Ormai ci sentiamo obbligati a
lavorare, pena la denigrazione sociale. In tal caso noi italiani abbiamo pure
avuto la protervia di istituzionalizzarlo rendendolo fondante la nostra
Repubblica, decretando così, di fatto, l’impossibilità di garantirlo (è un vizio tipicamente moderno, di quell’esprit de géometrie che tutto vuole
con-prendere per de-finire, stabilire diritti che non è in grado di garantire).
Lavorare è un obbligo, è un dovere indispensabile per tenere in piedi il
carrozzone che ci governa e ci sovrasta: saturare il vuoto producendo altri
inutili oggetti, creare nuovi bisogni e nuovi servizi a cui delegare la cura
della nostra singolarità, rinnovare vincoli di dipendenza materiale. Eppure talvolta sembra che quei nuovi prodotti e quei nuovi bisogni servano più al lavoratore che al dominus mercantile. Solo in tal modo si spiega forse l’etica doverista
del lavoro. Rimbecilliti dalla velocità e fiaccati dal benessere, ci siamo
bellamente costretti a produrre e a consumare, anzi, paradossalmente a
consumare per produrre, a ritmi via via più martellanti ed alienanti,
angoscianti, stressanti. E siamo pure
riconoscenti a quell’attività priva di senso, perché, riempiendoci la giornata,
ci occupa distraendoci da tutte quelle responsabilità singolari a cui la vita
altrimenti ci richiamerebbe. Non è forse vero che il solo pensiero di dover
colmare il proprio tempo libero ogni sacrosanta domenica è tra le angosce
peggiori del piccolo medio artigiano e dello stakanovista volitivo? Incapaci di
personalità e di preferenze, non riusciamo nemmeno più a distinguere ciò che è
essenziale da ciò che non lo è: tra ciò che “serve a vivere”, paradossalmente,
non c’è la vita. L’espresione: - bisogna
lavorare per vivere -, a ben vedere non è altro che l’ultima giustificazione di
colui che non si vuole liberare dalla propria dipendenza, ché forse ha fiutato
che altrimenti non rimarrebbe nient’altro.

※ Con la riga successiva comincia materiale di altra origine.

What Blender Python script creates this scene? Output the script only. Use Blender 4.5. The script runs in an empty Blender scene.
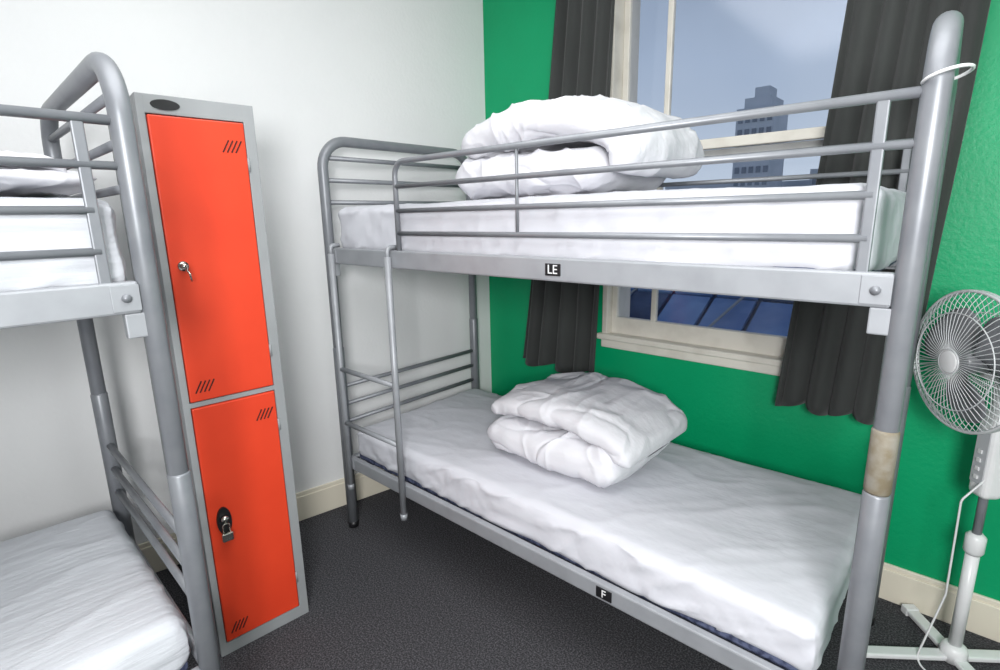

Il lavoro invade così l’assenza di
singolarità senza tuttavia colmare quell’horror vacui. Per dirla sommariamente
con Fini: “il vuoto ci fa orrore perché
ci costringerebbe a fare i conti con noi stessi”.

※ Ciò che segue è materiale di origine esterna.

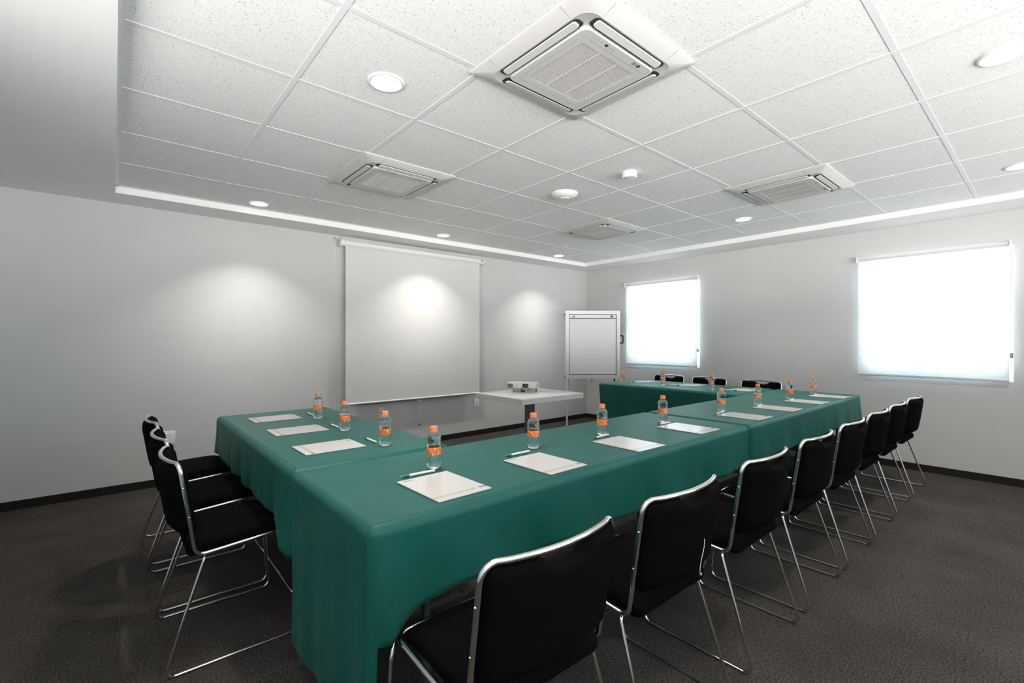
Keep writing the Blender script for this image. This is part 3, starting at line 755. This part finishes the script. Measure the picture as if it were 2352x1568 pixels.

I nostri giovani hanno capito, fosse
anche che gli facesse comodo capirlo, che in realtà non è il lavoro a rendere
liberi (l’arbeit macht frei che
rievoca sinistri ricordi), né a dare dignità all’uomo, come vorrebbe il
racconto biblico e il nuovo papa “piacione” Bergoglio. I giovani sembrano aver subodorato, loro malgrado, il vizio celato di ogni etica del lavoro: nella società dell’immagine e dei consumi è solo il reddito a dare dignità (la diffusa disonestà, endemica, ammirata più che combattuta, o il fenomeno delle baby squillo a cui la paghetta non basta più ne sono, seppur sommariamente, emblematici esempi). Una società che ha preposto l’interesse alla vita, attribuendogli peraltro il nome di dovere, non può fare la morale ai nostri se nel nome di quello stesso interesse hanno capito che il gioco non vale la candela.